After completing two epic treks and enduring every hardship the Colorado Plateau could throw at them, Mike and Mitch were not inclined to jump through bureaucratic hoops. "We never wanted to physically build a trail anyway," explains Mitch. "It would have harmed the very land we hope to protect. A real trail might attract too many people to sensitive areas where there shouldn't be crowds."

So they abandoned the pursuit of federal designation. Instead, they returned to a dusty idea they'd bandied about during the first leg of their two-part hike: create the Hayduke Trail, named after George Washington Hayduke, the renegade character in Edward Abbey's The Monkey Wrench Gang.

Mike calls the Hayduke a "rogue route," a below-radar path that won't appear on traditional maps. The route will employ established trails and backroads where available, and you'll need good navigational skills where trails and roads don't exist. In other words, serious backpackers will be able to piece the Hayduke together, and have access to some of the wildest backcountry on the Colorado Plateau.

"We want to publicize the route because it's in a one-of-a-kind environment that needs protection. But we want people to have the same sense of adventure we had," Mitch adds.

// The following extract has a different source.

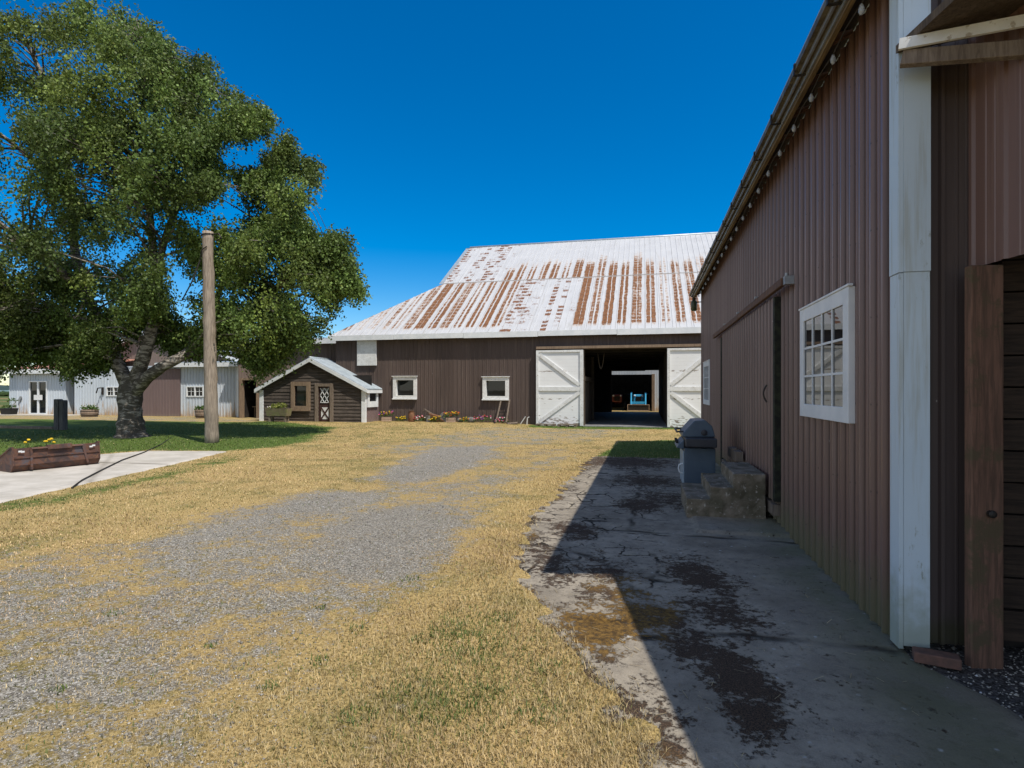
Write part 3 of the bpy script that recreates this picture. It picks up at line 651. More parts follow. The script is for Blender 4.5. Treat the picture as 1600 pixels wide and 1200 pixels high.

The two are currently at work fine-tuning the 725-mile route—from Arches to Grand Canyon to Zion—for a guidebook they plan to publish in late 2002 (for information about ordering their book, see Guides in the Expedition Planner at the end of this article). If all goes well, they will have pioneered a new, nontechnical route entirely on public land, complete with water sources and resupply points, and across some of the most forbidding but beautiful terrain in the Lower 48. But don't worry about that sketchy section of Vishnu schist that almost did the pair in. "We're avoiding that for sure," Mike says. "We don't want anyone to die. We just want to tell people about a cool route."